Su relación con los religiosos, al igual que la de la mayoría de los niños del pueblo, se inició pronto, en edad infantil,  cuando con el hermano Beltrán se divertían. «Pasábamos dentro del monasterio gran parte del día», declara. En la sala capitular del complejo, visita que se incluye en el recorrido turístico de la iglesia, «nos reuníamos a jugar al parchís o a la ajedrez», recuerda.

En el momento en el que perdió su empleo por la venta del inmueble los jesuitas le propusieron que en vez de indemnizarle podía quedarse con toda la maquinaria, con el fin de facilitarle su nueva andadura. Con el taller de encuadernación ya operativo continuó trabajando para ellos. «Me mandaban los textos desde Deusto, ejecutaba las labores y a posteriori realizaba los envíos». Su hija Irene heredó su pasión por la profesión.

Manuel Plaza, huerta y vaquería: «El 'hamaiketako' no faltaba cada día»

Si hay alguien en la villa condal que se conoce como anillo al dedo los rincones de la abadía y sus jardines ese es sin duda Lolo (Manuel Plaza). A sus 87 años, ni la lluvia, ni el frío ni el sofocante calor impiden que se recorra a diario el terreno en el que durante décadas trabajó. Una enciclopedia abierta que, como voluntario, relata a turistas y vecinos las anécdotas más interesantes vividas con los más de 800 jesuitas que allí habitaban.

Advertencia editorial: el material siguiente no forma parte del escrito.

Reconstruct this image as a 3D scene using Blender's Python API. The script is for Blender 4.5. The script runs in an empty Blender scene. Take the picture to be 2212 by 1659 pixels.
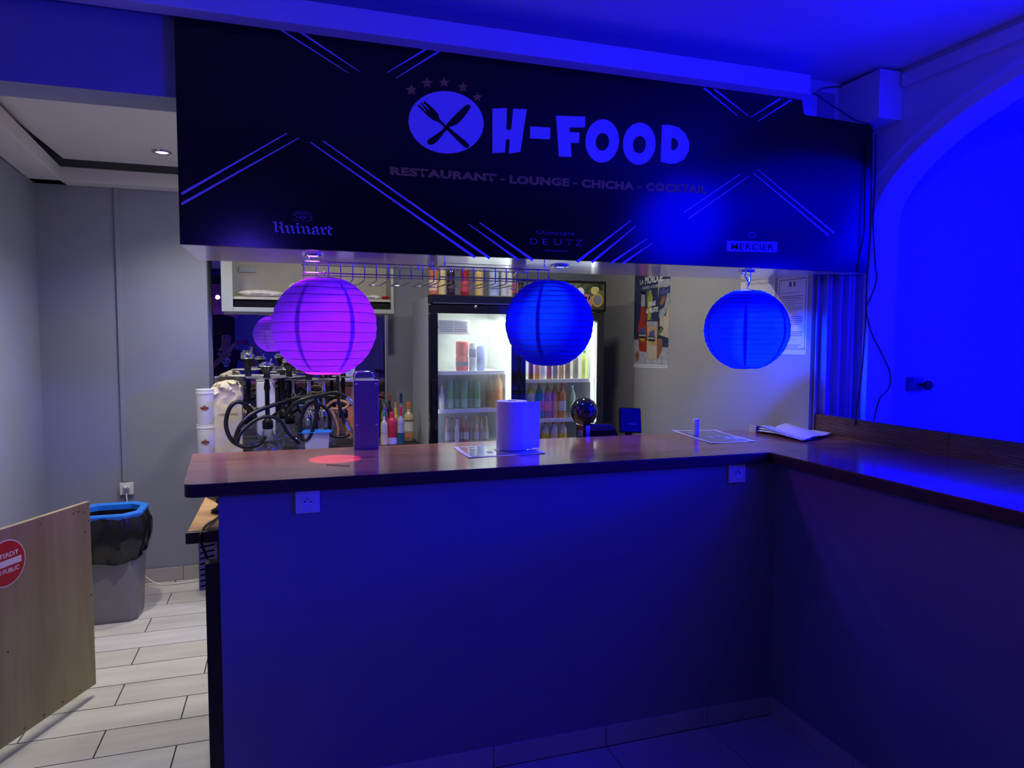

Desde niño faenó y poco pudo ir a la escuela con don Tiburcio, el profesor de la época en Oña. Sin embargo, fue de los primeros en apuntarse a las clases nocturnas que impartían los religiosos de 21 a 22 horas y en ellas aprendió a leer y a escribir. Con 11 años se encargaba del mantenimiento de las huertas del monasterio, en las que había grandes plantaciones de frutales, verduras y hortalizas. «Yo regaba y a los obreros les llevaba el agua, el pan y el vino», aclara.

También trabajó en la zapatería, en la cocina, en las cuadras con los cerdos y finalmente en la vaquería, ubicada en la actual Casa del Parque. Su jornada laboral iba de 6 de la mañana a más de las 6 de la tarde y, a pesar de que le obligaba a permanecer en terreno abacial la mayor parte del día, Lolo guarda grandes recuerdos. La mayoría de sus compañero de la vaquería eran vascos y confiesa que el hamaiketako (lo de las diez), un almuerzo típico de País Vasco, «no faltaba cada día».

El lugar donde se formó y creció es ahora su rincón de paz. Con una gran sonrisa en el rostro, que pese a llevar la mascarilla se aprecia, rememora los paseos en barca por el canal que los jesuitas daban a los niños y guarda un especial cariño a los padres López y Solano. «Fueron muy buenas personas con nosotros y a las familias que no andaban bien de ‘perras’ las ayudaban en todo. Regalaban ropa a los pequeños y nos llevaban de excursión para que conociéramos mundo», afirma.

Cuando la orden religiosa vendió el inmueble a la Diputación de Burgos, el hombre se dedicó a trabajar con el ganado de la cooperativa Santa Paulina hasta la edad de jubilación.